Pero a partir de enero de 2023, una vez que el debate sobre la elección presidencial de 2024 se fijó en el horizonte, las expectativas comenzaron a cambiar de modo paulatino, a pesar del poderoso golpe al ánimo de los demócratas que significó el inicio del exilio de Juan Guaidó Márquez, en abril de 2023. Fue entonces cuando la tesis de las elecciones primarias, que tenía más de dos años en debate (a pesar de los empeños de algunos por imponer la tesis del candidato de consenso), adquirió forma creciente, hasta que la misma se realizó, con éxito sorpresivo para todos, el 22 de octubre, con el resultado que ya conocemos: María Corina Machado no sólo arrasó con el resto de los candidatos, también con las trampas en forma de candidaturas alacranes y con los que aspiraban a ser ungidos como candidatos por consenso.
Tengo que recordar que el régimen hizo uso del más diverso arsenal, ilegal y arbitrario, para impedir las primarias. Disfrazó a maduristas como opositores; eliminó partidos de la contienda; inhabilitó el uso de ciertas tarjetas; ejecutó un plan de amedrentamiento y chantaje dirigido a los miembros de las juntas regionales del Consejo Nacional Electoral y también a los responsables regionales de las primarias. De hecho, lograron que algunas de estas personas renunciaran a los compromisos que habían adquirido. Simultáneamente, se desató una campaña de desinformación y de persecución de dirigentes. Cuando se revisan los archivos hemerográficos, previos al 22 de octubre, las sorpresas abundan. Por ejemplo, aparecen las declaraciones de los alacranes pronunciándose a favor de un plan B, es decir, abandonar la ruta de las primarias y designar un posible candidato unitario, desde la cúpula de los partidos. El objetivo era evitar la movilización electoral de los ciudadanos opositores.
Lo que ocurrió después del 22 de octubre es conocido, aunque tendemos a olvidarlo. Alrededor de marzo de 2024, el régimen entendió que la derrota era el escenario más probable, y eso hizo patente su desesperación. Encendieron la máquina de fabricar expedientes, denunciaron conspiraciones, eliminaron tarjetas y hasta impidieron que la profesora Corina Yoris fuese candidata presidencial. Así se llegó a Edmundo González Urrutia como el candidato-solución. En un ambiente de enormes complejidades y dificultades reales para votar, bajo amenazas y con el Consejo Nacional Electoral absolutamente tomado por representantes de Maduro, la voluntad popular resultó abrumadora e inequívoca: entre 7 y 8 de cada 10 electores votaron a favor de Edmundo González Urrutia.

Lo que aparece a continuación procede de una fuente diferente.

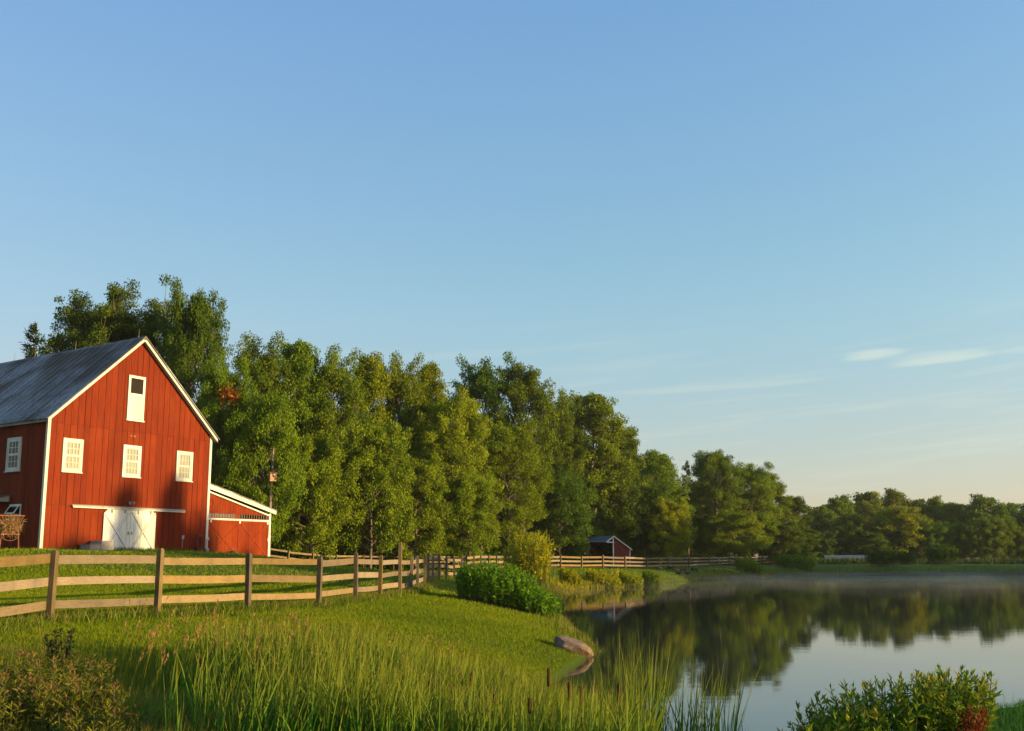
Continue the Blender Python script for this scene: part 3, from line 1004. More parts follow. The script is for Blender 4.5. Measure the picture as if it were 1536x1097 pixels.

Cuando Elvis Amoroso declaró ganador a Maduro, contrariando todas las evidencias que lo desmentían, sin sustentar sus afirmaciones con el fundamento de las actas, presentando unas cifras absurdas y chuscas, cometió el más descarado y flagrante delito electoral del que haya noticia. Se declaró ganador ante la mayoría de los ciudadanos venezolanos, y también ante la comunidad internacional, que siguió el proceso electoral minuto a minuto, a través de los más diversos mecanismos de seguimiento.
Y así hemos llegado hasta aquí, con un régimen cada vez más aislado; con un presidente electo y legítimo en el exilio; y con un activismo político-diplomático en curso, según el cual, en este período -posterior al 28 de julio de 2024 y anterior al 10 de enero de 2025- estaría en proceso una negociación para que Maduro entregue el poder en términos pacíficos, a cambio de impunidad e inmunidad para él y su familia, de modo que González Urrutia asuma la Presidencia de la República a partir de esa fecha. A ese objetivo están dirigidos esfuerzos múltiples, coordinados o no, que incluyen también iniciativas de carácter legal.
Si esa múltiple presión sobre el usurpador Maduro y sobre la dictadura que encabeza producirá o no el resultado que se espera de ella, es ahora mismo el principal asunto que ocupa a los expertos analistas, a los políticos de oficio, a los organismos de inteligencia de numerosos países y también a las empresas que harían inversiones en Venezuela, si se produce el cambio político ordenado por los votantes el 28 de julio.
Sin embargo, hay una pregunta que no puede eludirse: ¿Y si Maduro ya decidió que no entregará el poder como anuncian varios de sus voceros? ¿Y si Maduro ha escogido ya la vía de la violencia total sobre la sociedad venezolana? ¿Y si su objetivo es mantenerse en el poder, a pesar de que su condición de usurpador es inocultable?
Pregunto: Y si Maduro insistiera en desconocer los resultados electorales, con lo cual cerraría la posibilidad de producir un cambio por la vía electoral, ¿a qué destino se empujaría a la sociedad venezolana? ¿Es que Maduro quiere promover la violencia para justificar las más brutales prácticas de represión y tortura? ¿Acaso se propone que, tras la voluntad de cambio expresada el 28 de julio, la sociedad se someta a su fraude en silencio y sin mover un dedo, imponiendo un estado de violencia total e ilimitada?